Written instruction:
Take the lines from the head of the listing through the one bearing "sh.build('shades',[ts.fin((.95,.92,.85,1),.4)],ch)" and copy them exactly, leaving every picture out.

BEGIN Record list

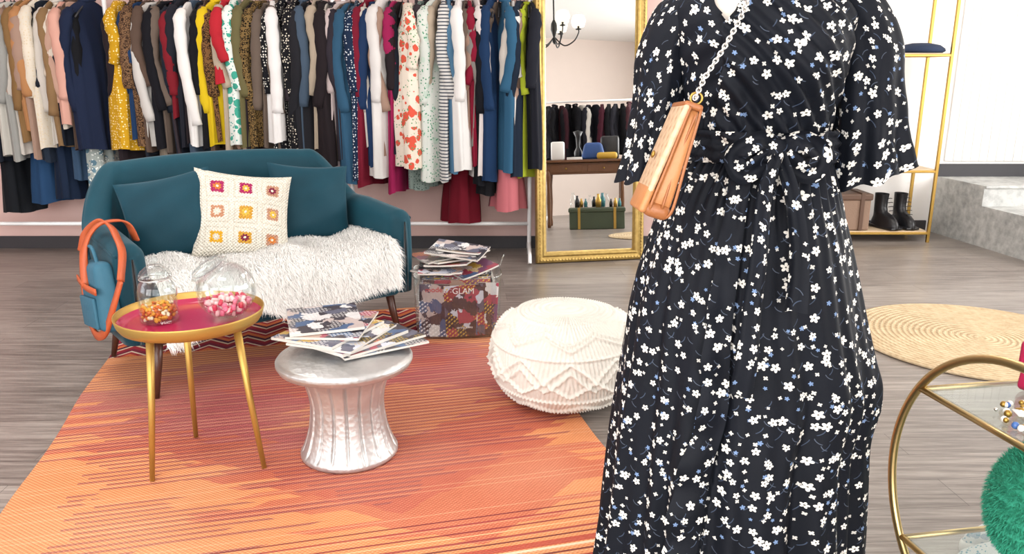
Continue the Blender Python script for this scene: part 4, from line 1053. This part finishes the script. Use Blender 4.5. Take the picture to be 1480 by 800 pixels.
def rack2():
    e=empty('garment_rack',(3.14,.35,0),(0,0,ax)); mb=MB()
    mb.add(*tube([(-.62,0,1.62),(.62,0,1.62)],.013,10))
    for s in (-1,1): mb.add(*tube([(s*.6,0,1.62),(s*.6,0,.05)],.013,10)); mb.add(*tube([(s*.6,-.22,.014),(s*.6,0,.06),(s*.6,.22,.014)],.012,8))
    mb.build('frame',[M_rack],e); g=MB(); cols=['#17171b','#202028','#3a1a22','#15151a','#15151a','#d6d0c8','#24242c','#1a1c24','#4a1f2c','#18181c','#2c2c34','#141418','#4a2a30']
    mats=[gmat('dark_fabric_%d'%i,'p',c) for i,c in enumerate(cols)]
    for k in range(13): garment(g,k,-.55+.092*k,1.57,random.uniform(.72,.95),.07,.19,0,random.uniform(-.5,.5),.45,100+k)
    g.build('hanging_clothes',mats,e)
rack2()
ch=empty('chandelier',(1.58,2.62,ZC)); mb=MB(); M_iron=simple('black_iron','#1c1b1c',.4)
mb.add(*lathe([(.001,0),(.06,0),(.05,-.03),(.012,-.04),(.008,-.05),(.008,-.56),(.03,-.60),(.035,-.66),(.012,-.73),(.02,-.78),(.001,-.81)],20),0)
sh=MB()
for k in range(5):
    a=2*pi*k/5+.4; c,s=math.cos(a),math.sin(a); dz=-.18
    mb.add(*tube(smooth_path([(0,0,-.55+dz),(.10*c,.10*s,-.64+dz),(.20*c,.20*s,-.60+dz),(.25*c,.25*s,-.52+dz),(.25*c,.25*s,-.48+dz)],6),.007,8),0)
    mb.add(*lathe([(.001,-.49),(.03,-.485),(.03,-.478),(.012,-.475),(.012,-.43),(.001,-.43)],14),0,T(.25*c,.25*s,dz))
    sh.add(*lathe([(.055,-.46),(.06,-.455),(.075,-.40),(.06,-.35),(.045,-.34),(.042,-.345),(.057,-.352),(.071,-.40),(.056,-.452)],24),0,T(.25*c,.25*s,dz))
mb.build('arms',[M_iron],ch)
ts=NT('opal_shade'); ts.b.inputs['Emission Color'].default_value=(1,.93,.8,1); ts.b.inputs['Emission Strength'].default_value=.8
sh.build('shades',[ts.fin((.95,.92,.85,1),.4)],ch)
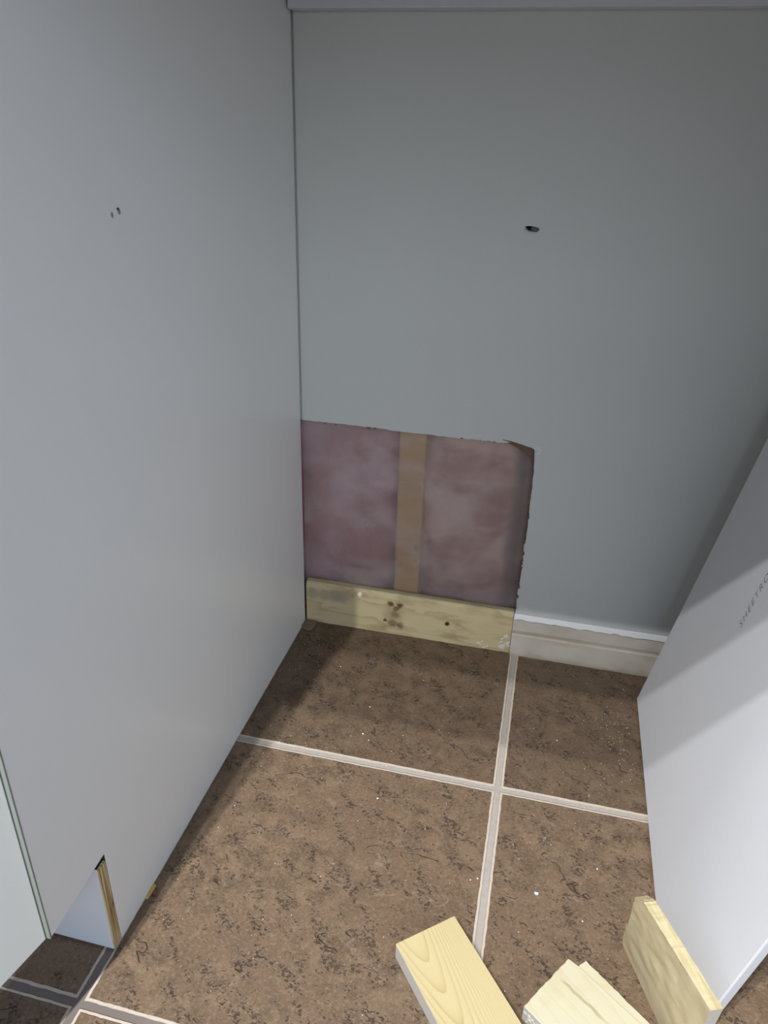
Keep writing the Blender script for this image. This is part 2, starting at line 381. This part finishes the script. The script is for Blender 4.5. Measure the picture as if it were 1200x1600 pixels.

END Record list

Complete answer:
Continue the Blender Python script for this scene: part 4, from line 1053. This part finishes the script. Use Blender 4.5. Take the picture to be 1480 by 800 pixels.
def rack2():
    e=empty('garment_rack',(3.14,.35,0),(0,0,ax)); mb=MB()
    mb.add(*tube([(-.62,0,1.62),(.62,0,1.62)],.013,10))
    for s in (-1,1): mb.add(*tube([(s*.6,0,1.62),(s*.6,0,.05)],.013,10)); mb.add(*tube([(s*.6,-.22,.014),(s*.6,0,.06),(s*.6,.22,.014)],.012,8))
    mb.build('frame',[M_rack],e); g=MB(); cols=['#17171b','#202028','#3a1a22','#15151a','#15151a','#d6d0c8','#24242c','#1a1c24','#4a1f2c','#18181c','#2c2c34','#141418','#4a2a30']
    mats=[gmat('dark_fabric_%d'%i,'p',c) for i,c in enumerate(cols)]
    for k in range(13): garment(g,k,-.55+.092*k,1.57,random.uniform(.72,.95),.07,.19,0,random.uniform(-.5,.5),.45,100+k)
    g.build('hanging_clothes',mats,e)
rack2()
ch=empty('chandelier',(1.58,2.62,ZC)); mb=MB(); M_iron=simple('black_iron','#1c1b1c',.4)
mb.add(*lathe([(.001,0),(.06,0),(.05,-.03),(.012,-.04),(.008,-.05),(.008,-.56),(.03,-.60),(.035,-.66),(.012,-.73),(.02,-.78),(.001,-.81)],20),0)
sh=MB()
for k in range(5):
    a=2*pi*k/5+.4; c,s=math.cos(a),math.sin(a); dz=-.18
    mb.add(*tube(smooth_path([(0,0,-.55+dz),(.10*c,.10*s,-.64+dz),(.20*c,.20*s,-.60+dz),(.25*c,.25*s,-.52+dz),(.25*c,.25*s,-.48+dz)],6),.007,8),0)
    mb.add(*lathe([(.001,-.49),(.03,-.485),(.03,-.478),(.012,-.475),(.012,-.43),(.001,-.43)],14),0,T(.25*c,.25*s,dz))
    sh.add(*lathe([(.055,-.46),(.06,-.455),(.075,-.40),(.06,-.35),(.045,-.34),(.042,-.345),(.057,-.352),(.071,-.40),(.056,-.452)],24),0,T(.25*c,.25*s,dz))
mb.build('arms',[M_iron],ch)
ts=NT('opal_shade'); ts.b.inputs['Emission Color'].default_value=(1,.93,.8,1); ts.b.inputs['Emission Strength'].default_value=.8
sh.build('shades',[ts.fin((.95,.92,.85,1),.4)],ch)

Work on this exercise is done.